Wednesday, October 7, 2009

"Where's My Burrito? Where's My Burrito?"*

I've never really understood how some beans, cheese, and sometimes meat rolled up in a tortilla came to be called a burrito. If my rusty Spanish is correct, burrito means 'little donkey'. It just makes no sense. However, as fascinating as a discussion about the origins of this moniker would be, it is not the focus of this post.

Today's post is all about how to make homemade frozen burritos. I wasn't sure if I'd call this post a pre-made vs. homemade one, simply because I haven't done much research on store-bought burritos. I've seen them at Costco and other grocery stores, but I've never given them much thought or attention. However, I'm fairly positive that a good majority of the frozen, pre-made burritos at the supermarket are loaded with unpronounceable chemicals and concoctions, not to mention weird preservatives and colors. Correct me if I'm wrong.

And then there's the ultimate reason I'm writing about this: these homemade burritos are, most likely, less expensive than the majority of pre-packaged frozen burritos. You can easily make a batch of burritos, around 8-10 (depending on the size of your tortillas), inexpensively. My estimated cost for the entire batch I made is around five dollars, making them cost a little less than a dollar each. Sure, you can find some frozen burritos for under a dollar and skip the process I'm about to outline, but I'm not sure how tasty or healthy they'll be.

These burritos, once made and frozen, are just as convenient as any frozen burrito.
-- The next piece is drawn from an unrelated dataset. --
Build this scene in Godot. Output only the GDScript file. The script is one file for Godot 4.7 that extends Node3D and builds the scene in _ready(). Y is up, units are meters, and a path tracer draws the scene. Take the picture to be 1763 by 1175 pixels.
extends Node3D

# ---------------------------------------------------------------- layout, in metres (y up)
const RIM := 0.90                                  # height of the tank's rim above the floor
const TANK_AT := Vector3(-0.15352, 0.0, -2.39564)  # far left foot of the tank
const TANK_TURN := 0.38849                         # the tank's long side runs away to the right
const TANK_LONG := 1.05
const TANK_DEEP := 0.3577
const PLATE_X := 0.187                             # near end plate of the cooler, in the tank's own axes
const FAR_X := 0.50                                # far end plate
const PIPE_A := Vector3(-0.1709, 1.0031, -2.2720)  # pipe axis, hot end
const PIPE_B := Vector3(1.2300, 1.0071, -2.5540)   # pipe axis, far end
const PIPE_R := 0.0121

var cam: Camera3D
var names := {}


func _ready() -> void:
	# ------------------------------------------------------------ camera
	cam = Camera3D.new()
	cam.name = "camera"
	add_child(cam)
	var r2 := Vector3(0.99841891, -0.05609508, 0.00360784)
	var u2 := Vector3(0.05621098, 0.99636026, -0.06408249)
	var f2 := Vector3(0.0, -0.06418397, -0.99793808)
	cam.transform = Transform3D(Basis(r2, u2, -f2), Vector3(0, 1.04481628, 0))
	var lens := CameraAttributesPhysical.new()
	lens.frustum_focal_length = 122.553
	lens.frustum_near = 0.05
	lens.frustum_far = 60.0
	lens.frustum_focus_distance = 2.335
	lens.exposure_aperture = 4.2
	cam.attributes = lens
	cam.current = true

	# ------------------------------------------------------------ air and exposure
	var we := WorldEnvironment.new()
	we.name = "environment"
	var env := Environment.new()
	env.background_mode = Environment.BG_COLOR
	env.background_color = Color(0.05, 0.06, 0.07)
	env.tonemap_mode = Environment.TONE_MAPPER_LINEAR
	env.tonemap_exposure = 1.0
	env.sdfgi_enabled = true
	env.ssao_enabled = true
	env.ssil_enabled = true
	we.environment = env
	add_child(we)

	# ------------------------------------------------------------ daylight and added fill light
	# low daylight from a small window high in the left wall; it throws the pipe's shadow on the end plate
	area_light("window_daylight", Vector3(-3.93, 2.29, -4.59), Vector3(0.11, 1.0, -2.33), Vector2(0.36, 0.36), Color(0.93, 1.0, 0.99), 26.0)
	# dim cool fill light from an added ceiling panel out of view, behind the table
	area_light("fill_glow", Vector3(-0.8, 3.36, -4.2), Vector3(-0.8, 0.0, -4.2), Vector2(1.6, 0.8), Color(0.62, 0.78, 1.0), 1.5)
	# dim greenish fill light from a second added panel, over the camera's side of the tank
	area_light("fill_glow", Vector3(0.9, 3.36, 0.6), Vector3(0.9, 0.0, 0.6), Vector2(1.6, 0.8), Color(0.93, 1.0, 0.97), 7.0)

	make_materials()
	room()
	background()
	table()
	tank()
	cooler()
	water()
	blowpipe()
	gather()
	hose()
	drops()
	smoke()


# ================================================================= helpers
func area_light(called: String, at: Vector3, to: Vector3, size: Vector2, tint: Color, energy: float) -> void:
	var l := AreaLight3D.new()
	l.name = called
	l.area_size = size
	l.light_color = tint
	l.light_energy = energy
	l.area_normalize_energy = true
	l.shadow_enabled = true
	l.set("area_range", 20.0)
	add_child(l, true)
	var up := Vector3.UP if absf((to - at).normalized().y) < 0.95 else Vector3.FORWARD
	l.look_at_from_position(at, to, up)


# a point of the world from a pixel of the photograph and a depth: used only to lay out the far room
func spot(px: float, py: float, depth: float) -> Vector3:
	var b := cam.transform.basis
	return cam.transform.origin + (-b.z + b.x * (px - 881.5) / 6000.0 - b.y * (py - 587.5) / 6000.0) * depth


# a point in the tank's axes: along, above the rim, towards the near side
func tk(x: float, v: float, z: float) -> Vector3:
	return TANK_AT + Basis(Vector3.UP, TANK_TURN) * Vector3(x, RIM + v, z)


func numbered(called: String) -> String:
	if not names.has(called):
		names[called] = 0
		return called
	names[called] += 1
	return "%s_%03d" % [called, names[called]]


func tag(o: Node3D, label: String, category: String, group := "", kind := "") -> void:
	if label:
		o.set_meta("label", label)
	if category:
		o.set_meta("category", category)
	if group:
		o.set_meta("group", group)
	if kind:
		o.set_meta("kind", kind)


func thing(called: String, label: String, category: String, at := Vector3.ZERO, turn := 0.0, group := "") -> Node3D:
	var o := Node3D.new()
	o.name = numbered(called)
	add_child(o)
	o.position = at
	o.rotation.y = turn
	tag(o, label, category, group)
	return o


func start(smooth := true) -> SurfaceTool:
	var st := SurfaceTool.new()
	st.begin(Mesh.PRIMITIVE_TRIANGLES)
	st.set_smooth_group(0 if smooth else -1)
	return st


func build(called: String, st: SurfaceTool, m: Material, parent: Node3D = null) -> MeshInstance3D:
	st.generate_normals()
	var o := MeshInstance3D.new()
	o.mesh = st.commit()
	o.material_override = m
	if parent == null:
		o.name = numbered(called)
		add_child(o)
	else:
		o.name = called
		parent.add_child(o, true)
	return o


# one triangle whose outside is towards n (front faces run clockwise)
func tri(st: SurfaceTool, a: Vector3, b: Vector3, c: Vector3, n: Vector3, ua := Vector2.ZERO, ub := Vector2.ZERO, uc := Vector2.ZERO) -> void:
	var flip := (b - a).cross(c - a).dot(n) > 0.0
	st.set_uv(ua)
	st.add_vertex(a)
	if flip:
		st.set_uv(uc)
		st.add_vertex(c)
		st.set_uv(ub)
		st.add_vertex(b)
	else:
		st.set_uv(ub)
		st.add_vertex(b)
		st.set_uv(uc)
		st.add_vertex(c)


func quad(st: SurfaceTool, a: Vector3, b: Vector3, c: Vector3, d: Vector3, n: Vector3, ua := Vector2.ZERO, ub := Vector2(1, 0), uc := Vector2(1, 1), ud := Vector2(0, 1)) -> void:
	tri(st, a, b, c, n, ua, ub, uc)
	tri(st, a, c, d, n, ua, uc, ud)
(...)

And then there's the extra savings: these make great lunches - you can save money by packing a lunch and not eating out. Some mornings, if I'm feeling too lazy to make a lunch for my husband before he leaves for work, I'll just mumble from under the covers, "Why don't you just take a burrito for lunch?" Not only do I get a few more minutes of blissful slumber, but my husband still gets a homemade lunch.

Okay, enough talk. Here's how I make them (with some help from a recipe I got from an Everyday Food magazine a few years ago):
3/4 cup rice (you can use brown or white)
2 tablespoons olive oil
1 large onion, chopped
4 garlic cloves, chopped
1 jalapeno chile, chopped (remove the ribs and seeds if you want it milder)
3 15-oz. cans of beans (the original recipe called for pinto, but I always use black)
1 1/2 cups of frozen corn kernels
1/2 teaspoon ground cumin
Salt and pepper
3 tablespoons tomato paste (I'm a HUGE fan of the tomato paste that comes in a tube)
3-4 green onions, thinly sliced
8 burrito-size flour tortillas (This is what the original recipe calls for, but I think I used smaller tortillas and it worked pretty well.)
2 cups shredded Monterey Jack cheese (I've also used cheddar in the past, but I like Monterey Jack better in this.)
Cook the rice according to package directions (or in a rice cooker, like I do); set aside once cooked.

As the rice is cooking, heat the olive oil in a large saucepan over medium heat. Add chopped onions, garlic, jalapeno, and the cumin; season with a little salt and pepper. Cook until golden, stirring occasionally, about 10 minutes. Add tomato paste and cook for another minute.

Next, add the beans and 1 1/2 cups of water; bring mixture to a boil. Once boiling, reduce heat to a simmer and let it thicken, stirring occasionally, for 10 minutes. Add corn and cook until heated through (just a couple minutes or so). Remove from heat, stir in green onions.

Heat the tortillas in the microwave according to package directions (for some of my burritos, I used the uncooked tortillas. I cooked them right before I was going to assemble the burritos and they worked out better than the other ones, the ready-to-eat kind, did.). Fill with the bean mixture, rice, and cheese. I don't follow any specific amounts of each ingredient - I just eyeball it and roll as much as I can before it gushes out the sides.

I wish this was a better picture of how to roll a burrito, but it's kind of hard to roll it and take a picture at the same time. But, having worked in a Mexican restaurant for a number of years in college, I happen to be well-versed in the art of burrito wrapping. Keep your mixture, rice, and beans on one edge of the tortilla. Then, tuck in the sides and roll. Like I said on the ingredient list, I used smaller tortillas than the recipe called for and they worked, but, really, the bigger the tortilla, the easier it is to wrap.

Put your burritos on a plate or cookie sheet and stick them in the freezer - not for too long, but just long enough that they firm up and hold their shape. This will make wrapping them in plastic easier. Once they've been in the freezer a little while, wrap each burrito in plastic wrap. These burritos will store in the freezer for a few months.

When you're ready to eat one of these burritos, unwrap it from the plastic, wrap it in a damp paper towel (my husband says this makes all the difference), and microwave for three minutes. Buen provecho! You've got yourself one tasty -- and healthy -- bargain burrito!

*Title asterisk: Gotta love random Simpsons quotes. I can tie just about anything to an old Simpsons episode (and by old, I mean any episode from the 90s). Just thought I'd include an explanation.